▸ **SUPPLIED RECORDS**:
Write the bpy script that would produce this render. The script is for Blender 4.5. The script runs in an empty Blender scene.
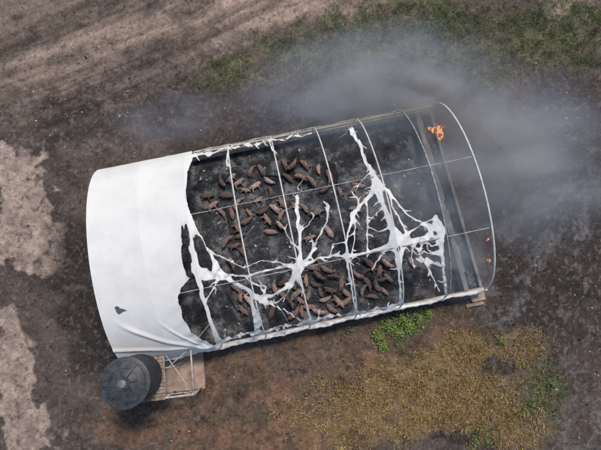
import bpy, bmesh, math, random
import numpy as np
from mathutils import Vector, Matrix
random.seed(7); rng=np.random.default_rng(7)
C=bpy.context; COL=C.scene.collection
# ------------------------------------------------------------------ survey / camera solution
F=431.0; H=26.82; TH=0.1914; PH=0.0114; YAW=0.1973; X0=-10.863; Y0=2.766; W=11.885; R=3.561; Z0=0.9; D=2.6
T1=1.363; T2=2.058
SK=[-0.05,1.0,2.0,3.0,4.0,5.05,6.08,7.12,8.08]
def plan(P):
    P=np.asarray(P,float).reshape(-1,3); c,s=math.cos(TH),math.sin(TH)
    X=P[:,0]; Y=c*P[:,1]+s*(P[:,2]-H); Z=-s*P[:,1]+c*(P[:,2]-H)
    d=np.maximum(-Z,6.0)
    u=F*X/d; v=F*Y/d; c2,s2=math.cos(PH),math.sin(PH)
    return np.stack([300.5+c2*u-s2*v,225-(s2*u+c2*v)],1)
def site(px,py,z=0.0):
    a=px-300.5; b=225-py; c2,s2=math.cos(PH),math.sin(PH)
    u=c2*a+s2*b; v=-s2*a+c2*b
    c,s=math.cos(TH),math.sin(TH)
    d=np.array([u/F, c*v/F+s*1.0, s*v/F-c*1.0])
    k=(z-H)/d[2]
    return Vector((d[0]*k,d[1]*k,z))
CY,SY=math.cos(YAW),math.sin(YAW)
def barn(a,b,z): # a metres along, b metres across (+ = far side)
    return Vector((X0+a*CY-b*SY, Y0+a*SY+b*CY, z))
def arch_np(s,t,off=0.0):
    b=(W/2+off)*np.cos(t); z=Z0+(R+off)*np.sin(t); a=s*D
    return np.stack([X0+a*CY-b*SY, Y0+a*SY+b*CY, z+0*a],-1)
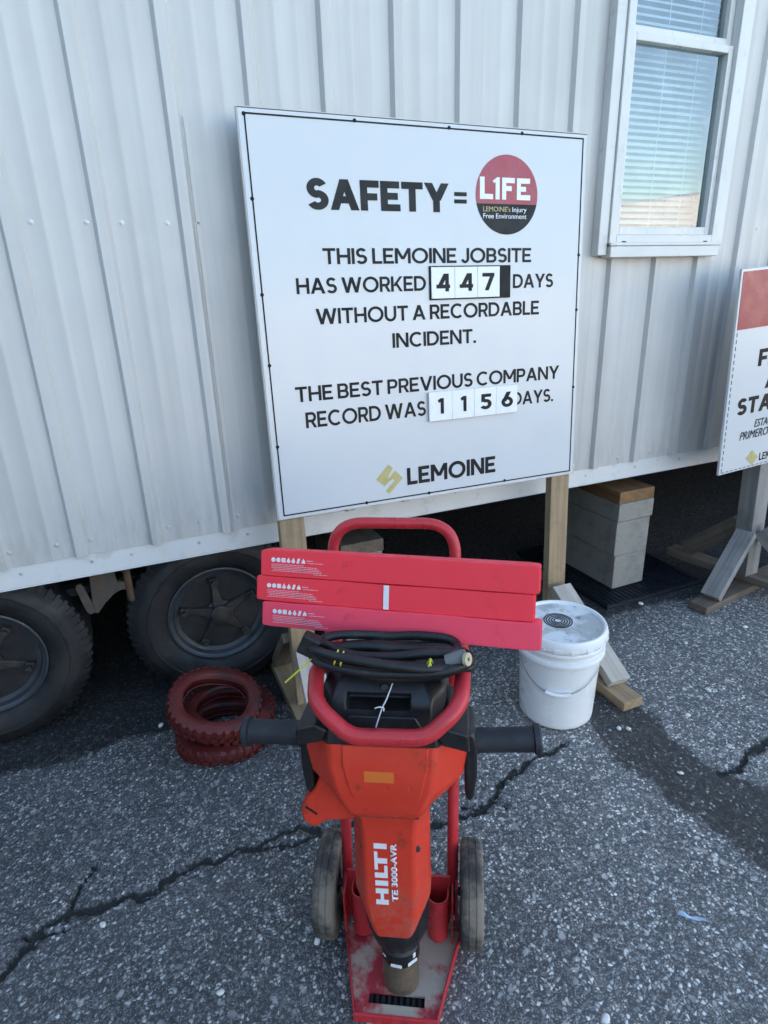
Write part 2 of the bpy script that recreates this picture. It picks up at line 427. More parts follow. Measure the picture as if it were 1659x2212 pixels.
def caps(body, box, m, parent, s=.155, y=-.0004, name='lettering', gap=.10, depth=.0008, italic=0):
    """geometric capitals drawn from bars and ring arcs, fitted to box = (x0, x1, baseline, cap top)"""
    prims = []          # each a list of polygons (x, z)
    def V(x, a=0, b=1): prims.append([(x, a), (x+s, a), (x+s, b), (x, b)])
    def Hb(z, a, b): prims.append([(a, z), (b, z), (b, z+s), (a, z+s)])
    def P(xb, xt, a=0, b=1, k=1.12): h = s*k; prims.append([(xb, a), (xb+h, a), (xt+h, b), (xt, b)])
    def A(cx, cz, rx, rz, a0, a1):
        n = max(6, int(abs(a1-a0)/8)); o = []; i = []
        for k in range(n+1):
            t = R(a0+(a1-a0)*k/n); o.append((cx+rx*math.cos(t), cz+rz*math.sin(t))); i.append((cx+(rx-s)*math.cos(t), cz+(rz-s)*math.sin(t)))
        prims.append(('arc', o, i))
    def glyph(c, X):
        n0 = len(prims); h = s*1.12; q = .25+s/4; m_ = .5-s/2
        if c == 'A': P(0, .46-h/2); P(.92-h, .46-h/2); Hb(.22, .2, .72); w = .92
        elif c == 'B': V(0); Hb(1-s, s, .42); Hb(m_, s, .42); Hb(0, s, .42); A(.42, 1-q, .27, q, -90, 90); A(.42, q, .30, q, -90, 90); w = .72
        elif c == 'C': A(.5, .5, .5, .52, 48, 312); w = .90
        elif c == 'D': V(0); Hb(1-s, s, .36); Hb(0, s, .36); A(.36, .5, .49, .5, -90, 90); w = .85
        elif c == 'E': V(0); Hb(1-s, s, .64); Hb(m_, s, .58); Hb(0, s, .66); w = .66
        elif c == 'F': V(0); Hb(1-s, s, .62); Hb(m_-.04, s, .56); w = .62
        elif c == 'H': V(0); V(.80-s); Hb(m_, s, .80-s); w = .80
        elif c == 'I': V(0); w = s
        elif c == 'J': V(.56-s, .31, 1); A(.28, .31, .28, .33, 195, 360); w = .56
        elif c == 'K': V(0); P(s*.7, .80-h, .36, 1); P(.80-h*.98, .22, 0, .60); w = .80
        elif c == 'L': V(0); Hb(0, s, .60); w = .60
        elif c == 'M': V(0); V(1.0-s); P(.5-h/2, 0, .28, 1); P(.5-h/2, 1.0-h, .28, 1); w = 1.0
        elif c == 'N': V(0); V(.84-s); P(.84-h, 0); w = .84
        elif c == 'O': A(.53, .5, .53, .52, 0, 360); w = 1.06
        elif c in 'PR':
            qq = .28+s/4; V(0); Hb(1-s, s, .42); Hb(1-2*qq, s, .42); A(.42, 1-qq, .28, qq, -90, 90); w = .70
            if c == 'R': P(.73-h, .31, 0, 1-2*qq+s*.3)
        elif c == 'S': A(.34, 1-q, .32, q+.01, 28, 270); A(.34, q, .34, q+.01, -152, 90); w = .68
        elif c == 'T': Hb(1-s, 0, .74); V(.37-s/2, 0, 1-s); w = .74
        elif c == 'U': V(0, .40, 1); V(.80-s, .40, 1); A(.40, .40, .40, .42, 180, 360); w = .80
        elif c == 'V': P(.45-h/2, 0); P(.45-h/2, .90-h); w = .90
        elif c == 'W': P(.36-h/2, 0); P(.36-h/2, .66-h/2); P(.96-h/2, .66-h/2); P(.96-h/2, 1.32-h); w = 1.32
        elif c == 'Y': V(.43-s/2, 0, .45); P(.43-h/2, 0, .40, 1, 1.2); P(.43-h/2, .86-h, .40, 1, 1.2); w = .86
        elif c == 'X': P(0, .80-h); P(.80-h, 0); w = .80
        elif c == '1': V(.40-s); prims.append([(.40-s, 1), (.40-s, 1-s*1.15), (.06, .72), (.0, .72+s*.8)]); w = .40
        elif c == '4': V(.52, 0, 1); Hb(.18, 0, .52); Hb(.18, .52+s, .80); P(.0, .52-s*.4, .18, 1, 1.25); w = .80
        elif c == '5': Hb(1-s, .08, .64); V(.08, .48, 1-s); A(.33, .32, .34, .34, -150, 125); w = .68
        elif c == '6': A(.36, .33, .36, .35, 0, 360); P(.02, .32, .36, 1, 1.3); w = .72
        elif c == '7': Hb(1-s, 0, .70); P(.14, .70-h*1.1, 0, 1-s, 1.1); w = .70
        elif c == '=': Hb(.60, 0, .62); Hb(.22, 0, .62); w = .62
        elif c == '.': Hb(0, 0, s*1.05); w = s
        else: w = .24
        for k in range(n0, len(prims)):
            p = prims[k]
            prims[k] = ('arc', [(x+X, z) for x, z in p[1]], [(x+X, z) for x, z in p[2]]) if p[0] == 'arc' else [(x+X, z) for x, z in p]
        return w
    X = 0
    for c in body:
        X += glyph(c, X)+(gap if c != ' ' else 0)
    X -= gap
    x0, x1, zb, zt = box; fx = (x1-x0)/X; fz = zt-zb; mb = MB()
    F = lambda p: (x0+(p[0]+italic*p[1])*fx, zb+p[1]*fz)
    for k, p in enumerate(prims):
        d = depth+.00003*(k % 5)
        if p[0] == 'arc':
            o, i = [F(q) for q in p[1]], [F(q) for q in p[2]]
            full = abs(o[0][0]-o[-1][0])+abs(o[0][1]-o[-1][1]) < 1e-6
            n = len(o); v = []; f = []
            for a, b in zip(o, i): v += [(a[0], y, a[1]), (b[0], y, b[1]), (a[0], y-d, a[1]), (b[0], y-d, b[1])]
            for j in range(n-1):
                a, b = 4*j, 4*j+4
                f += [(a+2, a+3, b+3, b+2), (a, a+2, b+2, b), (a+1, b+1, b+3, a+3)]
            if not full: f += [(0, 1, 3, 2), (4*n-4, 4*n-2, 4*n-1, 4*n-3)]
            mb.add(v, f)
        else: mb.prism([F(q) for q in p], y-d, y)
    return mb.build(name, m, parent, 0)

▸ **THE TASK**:
Please return, exactly as written, the lines from the first line of the records above through the line containing "return np.stack([X0+a*CY-b*SY, Y0+a*SY+b*CY, z+0*a],-1)", both included, leaving out any pictures.

▸ **WRITTEN SOLUTION**:
Write the bpy script that would produce this render. The script is for Blender 4.5. The script runs in an empty Blender scene.
import bpy, bmesh, math, random
import numpy as np
from mathutils import Vector, Matrix
random.seed(7); rng=np.random.default_rng(7)
C=bpy.context; COL=C.scene.collection
# ------------------------------------------------------------------ survey / camera solution
F=431.0; H=26.82; TH=0.1914; PH=0.0114; YAW=0.1973; X0=-10.863; Y0=2.766; W=11.885; R=3.561; Z0=0.9; D=2.6
T1=1.363; T2=2.058
SK=[-0.05,1.0,2.0,3.0,4.0,5.05,6.08,7.12,8.08]
def plan(P):
    P=np.asarray(P,float).reshape(-1,3); c,s=math.cos(TH),math.sin(TH)
    X=P[:,0]; Y=c*P[:,1]+s*(P[:,2]-H); Z=-s*P[:,1]+c*(P[:,2]-H)
    d=np.maximum(-Z,6.0)
    u=F*X/d; v=F*Y/d; c2,s2=math.cos(PH),math.sin(PH)
    return np.stack([300.5+c2*u-s2*v,225-(s2*u+c2*v)],1)
def site(px,py,z=0.0):
    a=px-300.5; b=225-py; c2,s2=math.cos(PH),math.sin(PH)
    u=c2*a+s2*b; v=-s2*a+c2*b
    c,s=math.cos(TH),math.sin(TH)
    d=np.array([u/F, c*v/F+s*1.0, s*v/F-c*1.0])
    k=(z-H)/d[2]
    return Vector((d[0]*k,d[1]*k,z))
CY,SY=math.cos(YAW),math.sin(YAW)
def barn(a,b,z): # a metres along, b metres across (+ = far side)
    return Vector((X0+a*CY-b*SY, Y0+a*SY+b*CY, z))
def arch_np(s,t,off=0.0):
    b=(W/2+off)*np.cos(t); z=Z0+(R+off)*np.sin(t); a=s*D
    return np.stack([X0+a*CY-b*SY, Y0+a*SY+b*CY, z+0*a],-1)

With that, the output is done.